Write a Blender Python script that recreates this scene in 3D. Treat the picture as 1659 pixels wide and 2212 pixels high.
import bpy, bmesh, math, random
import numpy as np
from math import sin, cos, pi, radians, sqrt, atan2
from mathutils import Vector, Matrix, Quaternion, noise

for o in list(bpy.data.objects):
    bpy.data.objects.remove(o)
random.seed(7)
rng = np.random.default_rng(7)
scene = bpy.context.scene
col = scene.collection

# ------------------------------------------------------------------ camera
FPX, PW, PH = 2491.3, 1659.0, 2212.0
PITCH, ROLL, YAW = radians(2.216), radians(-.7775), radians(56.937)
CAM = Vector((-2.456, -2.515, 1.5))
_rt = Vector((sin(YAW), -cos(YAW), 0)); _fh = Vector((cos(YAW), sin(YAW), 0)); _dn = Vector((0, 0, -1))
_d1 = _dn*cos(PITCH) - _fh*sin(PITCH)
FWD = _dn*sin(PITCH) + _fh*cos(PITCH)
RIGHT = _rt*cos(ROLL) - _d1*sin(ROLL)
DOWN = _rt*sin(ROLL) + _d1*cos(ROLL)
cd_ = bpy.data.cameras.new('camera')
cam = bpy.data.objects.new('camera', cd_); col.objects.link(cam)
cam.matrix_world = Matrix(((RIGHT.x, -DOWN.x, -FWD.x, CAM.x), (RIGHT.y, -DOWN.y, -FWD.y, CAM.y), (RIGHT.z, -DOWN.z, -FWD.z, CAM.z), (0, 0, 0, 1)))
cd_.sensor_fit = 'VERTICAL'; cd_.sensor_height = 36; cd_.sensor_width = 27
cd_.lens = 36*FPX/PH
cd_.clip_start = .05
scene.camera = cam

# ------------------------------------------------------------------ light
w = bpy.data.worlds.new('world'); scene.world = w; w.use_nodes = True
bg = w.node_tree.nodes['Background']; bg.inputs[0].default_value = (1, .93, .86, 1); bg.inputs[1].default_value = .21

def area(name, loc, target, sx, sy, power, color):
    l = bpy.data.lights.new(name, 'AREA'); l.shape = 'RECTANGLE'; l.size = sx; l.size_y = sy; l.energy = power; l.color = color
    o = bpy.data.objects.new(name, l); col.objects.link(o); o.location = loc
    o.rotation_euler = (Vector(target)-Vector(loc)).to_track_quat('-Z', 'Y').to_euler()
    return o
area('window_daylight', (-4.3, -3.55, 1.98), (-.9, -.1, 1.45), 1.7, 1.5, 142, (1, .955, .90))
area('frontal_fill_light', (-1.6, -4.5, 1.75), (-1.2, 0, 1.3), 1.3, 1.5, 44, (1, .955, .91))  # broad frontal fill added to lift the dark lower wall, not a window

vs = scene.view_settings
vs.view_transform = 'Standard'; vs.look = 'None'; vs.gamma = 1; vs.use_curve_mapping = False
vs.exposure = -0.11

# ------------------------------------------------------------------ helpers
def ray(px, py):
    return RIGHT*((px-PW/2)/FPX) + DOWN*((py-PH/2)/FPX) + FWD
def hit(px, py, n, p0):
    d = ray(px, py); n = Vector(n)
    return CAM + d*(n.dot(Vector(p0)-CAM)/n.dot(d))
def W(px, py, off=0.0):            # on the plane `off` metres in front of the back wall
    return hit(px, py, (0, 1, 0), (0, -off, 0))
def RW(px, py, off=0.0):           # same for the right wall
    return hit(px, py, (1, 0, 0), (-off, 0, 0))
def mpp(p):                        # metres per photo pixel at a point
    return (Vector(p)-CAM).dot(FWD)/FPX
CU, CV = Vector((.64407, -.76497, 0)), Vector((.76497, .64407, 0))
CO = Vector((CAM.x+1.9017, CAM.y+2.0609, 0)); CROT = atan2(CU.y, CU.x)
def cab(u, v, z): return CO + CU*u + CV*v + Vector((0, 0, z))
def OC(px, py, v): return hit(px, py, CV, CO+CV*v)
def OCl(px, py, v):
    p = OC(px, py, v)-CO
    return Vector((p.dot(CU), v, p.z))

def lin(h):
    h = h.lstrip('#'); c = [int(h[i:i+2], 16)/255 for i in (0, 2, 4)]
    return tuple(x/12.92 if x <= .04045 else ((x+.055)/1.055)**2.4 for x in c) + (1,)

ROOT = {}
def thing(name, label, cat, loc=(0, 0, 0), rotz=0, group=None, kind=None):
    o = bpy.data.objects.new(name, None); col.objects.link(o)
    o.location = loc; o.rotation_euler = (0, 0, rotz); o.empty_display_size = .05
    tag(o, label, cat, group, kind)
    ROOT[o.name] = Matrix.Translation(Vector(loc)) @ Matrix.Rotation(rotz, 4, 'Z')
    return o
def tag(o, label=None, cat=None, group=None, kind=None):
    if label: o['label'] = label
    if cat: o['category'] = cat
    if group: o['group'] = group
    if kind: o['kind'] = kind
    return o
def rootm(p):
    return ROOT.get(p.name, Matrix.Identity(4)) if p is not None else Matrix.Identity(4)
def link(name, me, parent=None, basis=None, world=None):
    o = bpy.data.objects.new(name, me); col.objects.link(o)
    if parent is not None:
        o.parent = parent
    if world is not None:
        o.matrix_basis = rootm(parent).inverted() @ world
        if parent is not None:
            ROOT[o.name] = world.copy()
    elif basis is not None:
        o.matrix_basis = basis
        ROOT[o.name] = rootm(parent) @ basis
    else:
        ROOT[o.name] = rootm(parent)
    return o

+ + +

#### Required work:
Reproduce the material verbatim, line by line.

#### Exercise solution:
Write a Blender Python script that recreates this scene in 3D. Treat the picture as 1659 pixels wide and 2212 pixels high.
import bpy, bmesh, math, random
import numpy as np
from math import sin, cos, pi, radians, sqrt, atan2
from mathutils import Vector, Matrix, Quaternion, noise

for o in list(bpy.data.objects):
    bpy.data.objects.remove(o)
random.seed(7)
rng = np.random.default_rng(7)
scene = bpy.context.scene
col = scene.collection

# ------------------------------------------------------------------ camera
FPX, PW, PH = 2491.3, 1659.0, 2212.0
PITCH, ROLL, YAW = radians(2.216), radians(-.7775), radians(56.937)
CAM = Vector((-2.456, -2.515, 1.5))
_rt = Vector((sin(YAW), -cos(YAW), 0)); _fh = Vector((cos(YAW), sin(YAW), 0)); _dn = Vector((0, 0, -1))
_d1 = _dn*cos(PITCH) - _fh*sin(PITCH)
FWD = _dn*sin(PITCH) + _fh*cos(PITCH)
RIGHT = _rt*cos(ROLL) - _d1*sin(ROLL)
DOWN = _rt*sin(ROLL) + _d1*cos(ROLL)
cd_ = bpy.data.cameras.new('camera')
cam = bpy.data.objects.new('camera', cd_); col.objects.link(cam)
cam.matrix_world = Matrix(((RIGHT.x, -DOWN.x, -FWD.x, CAM.x), (RIGHT.y, -DOWN.y, -FWD.y, CAM.y), (RIGHT.z, -DOWN.z, -FWD.z, CAM.z), (0, 0, 0, 1)))
cd_.sensor_fit = 'VERTICAL'; cd_.sensor_height = 36; cd_.sensor_width = 27
cd_.lens = 36*FPX/PH
cd_.clip_start = .05
scene.camera = cam

# ------------------------------------------------------------------ light
w = bpy.data.worlds.new('world'); scene.world = w; w.use_nodes = True
bg = w.node_tree.nodes['Background']; bg.inputs[0].default_value = (1, .93, .86, 1); bg.inputs[1].default_value = .21

def area(name, loc, target, sx, sy, power, color):
    l = bpy.data.lights.new(name, 'AREA'); l.shape = 'RECTANGLE'; l.size = sx; l.size_y = sy; l.energy = power; l.color = color
    o = bpy.data.objects.new(name, l); col.objects.link(o); o.location = loc
    o.rotation_euler = (Vector(target)-Vector(loc)).to_track_quat('-Z', 'Y').to_euler()
    return o
area('window_daylight', (-4.3, -3.55, 1.98), (-.9, -.1, 1.45), 1.7, 1.5, 142, (1, .955, .90))
area('frontal_fill_light', (-1.6, -4.5, 1.75), (-1.2, 0, 1.3), 1.3, 1.5, 44, (1, .955, .91))  # broad frontal fill added to lift the dark lower wall, not a window

vs = scene.view_settings
vs.view_transform = 'Standard'; vs.look = 'None'; vs.gamma = 1; vs.use_curve_mapping = False
vs.exposure = -0.11

# ------------------------------------------------------------------ helpers
def ray(px, py):
    return RIGHT*((px-PW/2)/FPX) + DOWN*((py-PH/2)/FPX) + FWD
def hit(px, py, n, p0):
    d = ray(px, py); n = Vector(n)
    return CAM + d*(n.dot(Vector(p0)-CAM)/n.dot(d))
def W(px, py, off=0.0):            # on the plane `off` metres in front of the back wall
    return hit(px, py, (0, 1, 0), (0, -off, 0))
def RW(px, py, off=0.0):           # same for the right wall
    return hit(px, py, (1, 0, 0), (-off, 0, 0))
def mpp(p):                        # metres per photo pixel at a point
    return (Vector(p)-CAM).dot(FWD)/FPX
CU, CV = Vector((.64407, -.76497, 0)), Vector((.76497, .64407, 0))
CO = Vector((CAM.x+1.9017, CAM.y+2.0609, 0)); CROT = atan2(CU.y, CU.x)
def cab(u, v, z): return CO + CU*u + CV*v + Vector((0, 0, z))
def OC(px, py, v): return hit(px, py, CV, CO+CV*v)
def OCl(px, py, v):
    p = OC(px, py, v)-CO
    return Vector((p.dot(CU), v, p.z))

def lin(h):
    h = h.lstrip('#'); c = [int(h[i:i+2], 16)/255 for i in (0, 2, 4)]
    return tuple(x/12.92 if x <= .04045 else ((x+.055)/1.055)**2.4 for x in c) + (1,)

ROOT = {}
def thing(name, label, cat, loc=(0, 0, 0), rotz=0, group=None, kind=None):
    o = bpy.data.objects.new(name, None); col.objects.link(o)
    o.location = loc; o.rotation_euler = (0, 0, rotz); o.empty_display_size = .05
    tag(o, label, cat, group, kind)
    ROOT[o.name] = Matrix.Translation(Vector(loc)) @ Matrix.Rotation(rotz, 4, 'Z')
    return o
def tag(o, label=None, cat=None, group=None, kind=None):
    if label: o['label'] = label
    if cat: o['category'] = cat
    if group: o['group'] = group
    if kind: o['kind'] = kind
    return o
def rootm(p):
    return ROOT.get(p.name, Matrix.Identity(4)) if p is not None else Matrix.Identity(4)
def link(name, me, parent=None, basis=None, world=None):
    o = bpy.data.objects.new(name, me); col.objects.link(o)
    if parent is not None:
        o.parent = parent
    if world is not None:
        o.matrix_basis = rootm(parent).inverted() @ world
        if parent is not None:
            ROOT[o.name] = world.copy()
    elif basis is not None:
        o.matrix_basis = basis
        ROOT[o.name] = rootm(parent) @ basis
    else:
        ROOT[o.name] = rootm(parent)
    return o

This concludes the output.